▸ EXERCISE TASK
Take the lines from the head of the listing through the one bearing "col = scene.collection" and copy them exactly, leaving every picture out.

[start DATA LINES]

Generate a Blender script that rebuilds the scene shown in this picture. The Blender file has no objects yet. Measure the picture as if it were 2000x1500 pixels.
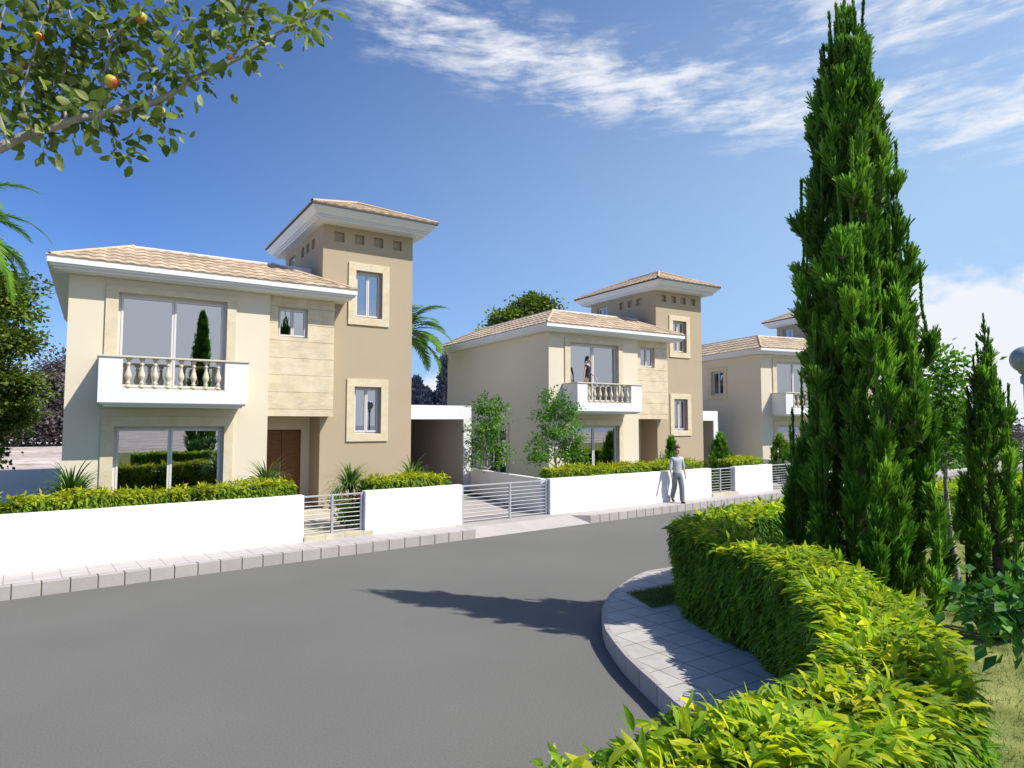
import bpy, math, random
import numpy as np
from mathutils import Vector, Matrix, Euler

R = math.radians
rng = np.random.default_rng(11)
random.seed(5)
scene = bpy.context.scene
col = scene.collection

# ------------------------------------------------------------------ materials
def new_mat(name):
    m = bpy.data.materials.new(name)
    m.use_nodes = True
    nt = m.node_tree
    nt.nodes.clear()
    out = nt.nodes.new('ShaderNodeOutputMaterial')
    return m, nt, out

def N(nt, kind, **kw):
    n = nt.nodes.new(kind)
    for k, v in kw.items():
        if k in n.inputs:
            n.inputs[k].default_value = v
        else:
            setattr(n, k, v)
    return n

def rgba(c, k=1.0):
    return (c[0] * k, c[1] * k, c[2] * k, 1)

def mix_rgb(nt, fac, a, b, mode='MIX'):
    n = nt.nodes.new('ShaderNodeMix')
    n.data_type = 'RGBA'
    n.blend_type = mode
    L = nt.links
    for sock, val in ((n.inputs[0], fac), (n.inputs[6], a), (n.inputs[7], b)):
        if hasattr(val, 'is_output'):
            L.new(val, sock)
        else:
            sock.default_value = val
    return n.outputs[2]

def ramp(nt, src, stops):
    n = nt.nodes.new('ShaderNodeValToRGB')
    cr = n.color_ramp
    while len(cr.elements) < len(stops):
        cr.elements.new(0.5)
    for e, (p, c) in zip(cr.elements, stops):
        e.position = p
        e.color = c if len(c) == 4 else rgba(c)
    nt.links.new(src, n.inputs[0])
    return n.outputs[0]

def surf(name, c, rough=.85, var=.06, vscale=1.2, grain=.03, gscale=60, bump=.15, bscale=120, metallic=0., spec=.3, stain=None, rnd=0., c2=None):
    """plain weathered surface: large soft variation, fine grain, bump"""
    m, nt, out = new_mat(name)
    L = nt.links
    tc = N(nt, 'ShaderNodeTexCoord')
    n1 = N(nt, 'ShaderNodeTexNoise', Scale=vscale, Detail=5.0)
    n2 = N(nt, 'ShaderNodeTexNoise', Scale=gscale, Detail=3.0)
    L.new(tc.outputs['Object'], n1.inputs['Vector'])
    L.new(tc.outputs['Object'], n2.inputs['Vector'])
    a = ramp(nt, n1.outputs[0], [(.3, rgba(c, 1 - var)), (.7, rgba(c2 if c2 else c, 1 + var))])
    g = ramp(nt, n2.outputs[0], [(.3, (1 - grain,) * 3), (.7, (1 + grain,) * 3)])
    a = mix_rgb(nt, 1.0, a, g, 'MULTIPLY')
    if rnd:
        at = N(nt, 'ShaderNodeAttribute', attribute_name='rnd')
        g = ramp(nt, at.outputs['Fac'], [(0, (1 - rnd,) * 3), (1, (1 + rnd * .6, 1 + rnd * .5, 1 + rnd * .4))])
        a = mix_rgb(nt, 1.0, a, g, 'MULTIPLY')
    if stain:
        n3 = N(nt, 'ShaderNodeTexNoise', Scale=stain[1], Detail=6.0, Roughness=.7)
        L.new(tc.outputs['Object'], n3.inputs['Vector'])
        f = ramp(nt, n3.outputs[0], [(.52, (0, 0, 0)), (.68, (1, 1, 1))])
        a = mix_rgb(nt, f, a, rgba(stain[0]))
    p = N(nt, 'ShaderNodeBsdfPrincipled', Roughness=rough, Metallic=metallic)
    p.inputs['Specular IOR Level'].default_value = spec
    L.new(a, p.inputs['Base Color'])
    if bump:
        n4 = N(nt, 'ShaderNodeTexNoise', Scale=bscale, Detail=4.0)
        L.new(tc.outputs['Object'], n4.inputs['Vector'])
        b = N(nt, 'ShaderNodeBump', Strength=bump, Distance=.01)
        L.new(n4.outputs[0], b.inputs['Height'])
        L.new(b.outputs[0], p.inputs['Normal'])
    L.new(p.outputs[0], out.inputs[0])
    return m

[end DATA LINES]

▸ WRITTEN RESPONSE
Generate a Blender script that rebuilds the scene shown in this picture. The Blender file has no objects yet. Measure the picture as if it were 2000x1500 pixels.
import bpy, math, random
import numpy as np
from mathutils import Vector, Matrix, Euler

R = math.radians
rng = np.random.default_rng(11)
random.seed(5)
scene = bpy.context.scene
col = scene.collection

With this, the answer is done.